▼

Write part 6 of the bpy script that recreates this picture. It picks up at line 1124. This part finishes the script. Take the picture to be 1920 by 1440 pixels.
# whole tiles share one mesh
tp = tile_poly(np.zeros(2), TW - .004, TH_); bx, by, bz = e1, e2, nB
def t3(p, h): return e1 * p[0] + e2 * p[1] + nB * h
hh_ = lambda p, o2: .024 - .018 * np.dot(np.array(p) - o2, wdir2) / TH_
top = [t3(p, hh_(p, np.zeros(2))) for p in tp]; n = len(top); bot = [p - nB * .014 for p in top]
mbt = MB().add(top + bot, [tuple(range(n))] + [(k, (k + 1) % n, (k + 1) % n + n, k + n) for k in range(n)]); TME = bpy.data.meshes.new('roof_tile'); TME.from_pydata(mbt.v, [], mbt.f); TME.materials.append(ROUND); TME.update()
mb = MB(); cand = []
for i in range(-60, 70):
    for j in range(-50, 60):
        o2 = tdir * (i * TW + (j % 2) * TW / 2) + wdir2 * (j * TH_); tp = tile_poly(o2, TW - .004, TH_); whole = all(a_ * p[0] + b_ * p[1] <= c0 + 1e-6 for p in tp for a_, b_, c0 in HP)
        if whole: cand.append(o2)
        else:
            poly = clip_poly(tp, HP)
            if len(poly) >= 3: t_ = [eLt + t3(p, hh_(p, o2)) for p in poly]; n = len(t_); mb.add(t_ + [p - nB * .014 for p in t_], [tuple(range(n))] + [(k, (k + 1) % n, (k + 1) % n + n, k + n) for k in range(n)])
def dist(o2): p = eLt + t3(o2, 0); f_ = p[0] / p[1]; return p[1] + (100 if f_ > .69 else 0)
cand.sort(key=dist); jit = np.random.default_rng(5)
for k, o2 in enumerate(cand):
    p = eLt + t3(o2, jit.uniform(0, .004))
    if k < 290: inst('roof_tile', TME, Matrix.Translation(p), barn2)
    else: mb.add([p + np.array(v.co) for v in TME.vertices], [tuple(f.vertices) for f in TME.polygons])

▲

• **The problem**:
Copy out every line of the data above, exactly as given.

• **Full answer**:
Write part 6 of the bpy script that recreates this picture. It picks up at line 1124. This part finishes the script. Take the picture to be 1920 by 1440 pixels.
# whole tiles share one mesh
tp = tile_poly(np.zeros(2), TW - .004, TH_); bx, by, bz = e1, e2, nB
def t3(p, h): return e1 * p[0] + e2 * p[1] + nB * h
hh_ = lambda p, o2: .024 - .018 * np.dot(np.array(p) - o2, wdir2) / TH_
top = [t3(p, hh_(p, np.zeros(2))) for p in tp]; n = len(top); bot = [p - nB * .014 for p in top]
mbt = MB().add(top + bot, [tuple(range(n))] + [(k, (k + 1) % n, (k + 1) % n + n, k + n) for k in range(n)]); TME = bpy.data.meshes.new('roof_tile'); TME.from_pydata(mbt.v, [], mbt.f); TME.materials.append(ROUND); TME.update()
mb = MB(); cand = []
for i in range(-60, 70):
    for j in range(-50, 60):
        o2 = tdir * (i * TW + (j % 2) * TW / 2) + wdir2 * (j * TH_); tp = tile_poly(o2, TW - .004, TH_); whole = all(a_ * p[0] + b_ * p[1] <= c0 + 1e-6 for p in tp for a_, b_, c0 in HP)
        if whole: cand.append(o2)
        else:
            poly = clip_poly(tp, HP)
            if len(poly) >= 3: t_ = [eLt + t3(p, hh_(p, o2)) for p in poly]; n = len(t_); mb.add(t_ + [p - nB * .014 for p in t_], [tuple(range(n))] + [(k, (k + 1) % n, (k + 1) % n + n, k + n) for k in range(n)])
def dist(o2): p = eLt + t3(o2, 0); f_ = p[0] / p[1]; return p[1] + (100 if f_ > .69 else 0)
cand.sort(key=dist); jit = np.random.default_rng(5)
for k, o2 in enumerate(cand):
    p = eLt + t3(o2, jit.uniform(0, .004))
    if k < 290: inst('roof_tile', TME, Matrix.Translation(p), barn2)
    else: mb.add([p + np.array(v.co) for v in TME.vertices], [tuple(f.vertices) for f in TME.polygons])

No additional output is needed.